Age at exit by decade of printing
| Printed in | books observed | median age at exit |
|---|---|---|
| 1920s | 116 | 102.0 |
| 1930s | 163 | 87 |
| 1940s | 261 | 77 |
| 1950s | 1,007 | 68 |
| 1960s | 2,635 | 58 |
| 1970s | 13,912 | 48.0 |
| 1980s | 35,318 | 38.0 |
| 1990s | 80,216 | 28.0 |
| 2000s | 102,678 | 19.0 |
| 2010s | 81,413 | 9 |
| 2020s | 15,519 | 2 |
Read this column honestly: the observation window is fixed (2021–2026), so a 1940s book that exits must be old — this table describes the ages of the leaving, not the survival odds of the printed.
Methods, plainly
- What this is: a death register. Every record is a real physical item scanned at intake by one Albuquerque donation operation, 2021–2026 — 447,734 items, of which 352,551 are books.
- What this is not: survival curves. There is no census of living books at risk, so these are age-at-exit distributions of the observed dead — the tradition of John Graunt’s 1662 Bills of Mortality, three centuries before Kaplan–Meier.
- Birth years join from Library of Congress and Open Library open records by the book’s own identifier; 94.6% of books joined. Earliest recorded print year wins, so ages skew, if anything, older.
- “Released” means an item left the resale stream into the reuse/recycling track. When a title is over-printed, supply exceeds demand and recycling is the honest last stop; nothing here is a per-item destruction claim.
- Selection bias, stated: this is a household donation stream seen through a resale operation’s intake — not library circulation, not bookstore sales, not a probability sample of shelves.
- Privacy: the register contains no donor names, addresses, or dates finer than the month. It records objects, never people.
- Data: aggregates and the monthly register are CC BY 4.0 — summary.json. Cite: New Mexico Literacy Project, The Life Tables of Print (2026).
Walk the names themselves on the Book Necrology →
Questions people ask
How long does a book live in a home?
Measured across 333,355 books with complete records from a real donation stream (2021–2026): the median book leaving an Albuquerque home is 20 years old. A quarter leave by age 12; a quarter last past 29.

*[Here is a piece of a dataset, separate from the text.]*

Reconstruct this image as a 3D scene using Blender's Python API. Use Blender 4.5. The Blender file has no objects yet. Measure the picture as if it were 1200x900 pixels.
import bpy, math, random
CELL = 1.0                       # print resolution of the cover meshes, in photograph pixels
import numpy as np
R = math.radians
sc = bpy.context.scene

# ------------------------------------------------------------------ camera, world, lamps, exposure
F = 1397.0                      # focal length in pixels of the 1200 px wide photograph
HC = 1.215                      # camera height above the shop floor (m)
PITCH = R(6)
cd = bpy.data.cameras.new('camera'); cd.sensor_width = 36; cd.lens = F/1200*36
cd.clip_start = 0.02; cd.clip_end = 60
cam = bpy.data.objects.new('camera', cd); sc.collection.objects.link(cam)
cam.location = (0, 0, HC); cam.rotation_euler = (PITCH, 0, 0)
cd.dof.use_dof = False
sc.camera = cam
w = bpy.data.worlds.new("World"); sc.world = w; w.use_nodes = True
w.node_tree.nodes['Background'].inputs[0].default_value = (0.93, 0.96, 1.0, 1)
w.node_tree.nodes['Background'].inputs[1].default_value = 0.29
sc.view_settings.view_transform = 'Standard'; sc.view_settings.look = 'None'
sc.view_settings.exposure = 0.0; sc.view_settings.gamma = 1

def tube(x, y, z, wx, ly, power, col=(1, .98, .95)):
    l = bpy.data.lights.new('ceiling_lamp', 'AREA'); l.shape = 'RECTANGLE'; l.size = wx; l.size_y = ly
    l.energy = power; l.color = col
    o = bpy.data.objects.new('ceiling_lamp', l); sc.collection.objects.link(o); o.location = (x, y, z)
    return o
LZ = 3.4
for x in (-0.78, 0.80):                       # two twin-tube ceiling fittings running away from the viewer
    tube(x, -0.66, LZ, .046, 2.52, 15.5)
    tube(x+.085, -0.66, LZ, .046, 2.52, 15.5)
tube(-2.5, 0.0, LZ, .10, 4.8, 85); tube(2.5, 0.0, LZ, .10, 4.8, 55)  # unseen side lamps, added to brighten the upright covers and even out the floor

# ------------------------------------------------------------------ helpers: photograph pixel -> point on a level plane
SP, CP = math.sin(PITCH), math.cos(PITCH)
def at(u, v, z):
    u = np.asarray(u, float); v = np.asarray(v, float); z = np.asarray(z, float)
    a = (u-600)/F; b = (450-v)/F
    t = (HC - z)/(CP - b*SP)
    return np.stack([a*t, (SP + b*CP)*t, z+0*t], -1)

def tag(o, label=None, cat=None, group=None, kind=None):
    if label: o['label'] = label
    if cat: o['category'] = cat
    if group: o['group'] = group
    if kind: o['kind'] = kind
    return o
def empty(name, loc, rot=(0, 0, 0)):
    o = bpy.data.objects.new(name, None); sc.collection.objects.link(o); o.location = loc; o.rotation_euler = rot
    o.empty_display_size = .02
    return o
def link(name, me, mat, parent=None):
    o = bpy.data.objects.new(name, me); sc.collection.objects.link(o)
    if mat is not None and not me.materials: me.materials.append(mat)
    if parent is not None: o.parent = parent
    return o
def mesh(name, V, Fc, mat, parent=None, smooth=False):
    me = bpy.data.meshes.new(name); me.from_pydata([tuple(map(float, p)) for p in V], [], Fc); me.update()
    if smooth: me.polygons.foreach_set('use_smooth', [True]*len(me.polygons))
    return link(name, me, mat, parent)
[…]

Are these survival curves?
No — and the methods say so plainly. There is no census of living books at risk, so these are age-at-exit distributions of the observed dead, in the tradition of John Graunt's 1662 Bills of Mortality, not Kaplan–Meier survival estimates.
Where does the data come from?
Every item is a physical book scanned by one Albuquerque donation operation at intake, 2021–2026. Print years join from Library of Congress and Open Library open records; 94.6% of books joined. The aggregate data is CC BY 4.0.